In any case, it was October 2, 1978. I was watching the game on the living room floor of my grandparents' farm in New Hampshire, where I spent most of my summer and after school afternoons. Typical of a kid, between innings I'd run outside and throw pop flies to myself. I'd pretend that I was making the last catch to win a the World series (I was, of course, Jimmy Rice) The Sox were up 2-0 in the top of the 7th. The Yankees led off with two singles, and Bucky #@$#@!!!! Dent stepped up to the plate. He was 5'9" tall. He had hit .243 for the season and .140 in his last 20 games. The count was one and one after Dent fouled a pitch off his foot, giving him time to realize that his bat was cracked. He swapped bats, getting one from his loopy teammate Mickey Rivers. Then the twirpy shortstop stepped in against the 6'5" Torrez.
The next image is burned into my brain. Dent swung his borrowed bat, and popped a ball up toward left field, where I was sure it would nestle into Yaz's glove, preserving the Sox lead and propelling us closer to victory and a showdown with the Royals. But the ball never landed in Yaz's glove. Instead this harmless little fly ball nestled in the net that loomed over the Green Monster up until this season. I always loved the Monster. It's perhaps Boston's greatest landmark. Indeed, perhaps the west's greatest contribution to global culture. But on that day, I hated the wall with all my heart and soul. And I hated Bucky Dent.
The game did not end after that, of course, and there were more exciting moments - Lou Piniella's unbelievably lucky stabbing of a blooper that he had lost track of in the sun gnaws at me to this very minute - but at that moment, most all of New England and indeed the millions of red Sox fans across the country knew that it did not look good. I cried when Yaz popped up to Craig Nettles in foul territory to end the game. The red Sox had broken my heart for the first time. It would not, however, be the last.
I'm older now. And wiser. I have a career as a historian. Women still perplex me. And so do the Red Sox. I have all of the scar tissue - 1986, of course (the rogues gallery of Rich Gedman and Bob Stanley and Calvin Schiraldi and John MacNamara and poor, ill fated Billy Buckner are like ghosts in my attic), and 1988 and 12990 and 1995 and 1998 and 1999 . . . But this year. Well, look at these guys. They are an offensive juggernaut. They have so much heart. They seem finally to have settled their bullpen problems - and in so doing the boy wonder General Manager Theo Epstein outflanked Steinbrenner and the other denizens of the Death Star. They just went through a losing streak, but they'll right the ship, and they'll score some runs for Pedro, and every day someone else will come through big for them. We have spit and blood and piss and vinegar types, like Trot Nixon and Jason Varitek. We have wily veterans like Tim Wakefield. We have the idiosyncratic but preternatural many. And of course we have Nomar.

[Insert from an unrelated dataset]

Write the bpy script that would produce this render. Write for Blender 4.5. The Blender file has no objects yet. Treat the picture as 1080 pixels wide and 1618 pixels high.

And so as I said at the beginning, here we go again. Hope springs eternal not in spring in Red Sox Nation, but rather in the summer when the Sox are competitive. The Yankees (I hate them so very much) look vulnerable. In a short series we get to shorten our staff and anyone we play will have to face Pedro and D-Lowe. The seats on the Monster have exorcised the ghost of Bucky Dent. (Though I am still miffed at my fellow New Englanders, especially the drunk ones, for not throwing him off the Monster when he had the audacity to - and the Sox administration had the callousness to let him - sit in the new Monster seats earlier this season.) Pedro has proclaimed his willingness to resurrect the Babe in order to drill him in the ass and expurgate that sin of our past.
But above all, when the Red Sox are in contention I am once again a little boy, seven years old, sitting on Gram and Papa's floor, believing that this time, really and truly and cross my heart and hope to die, the Red Sox are going to win the World Series.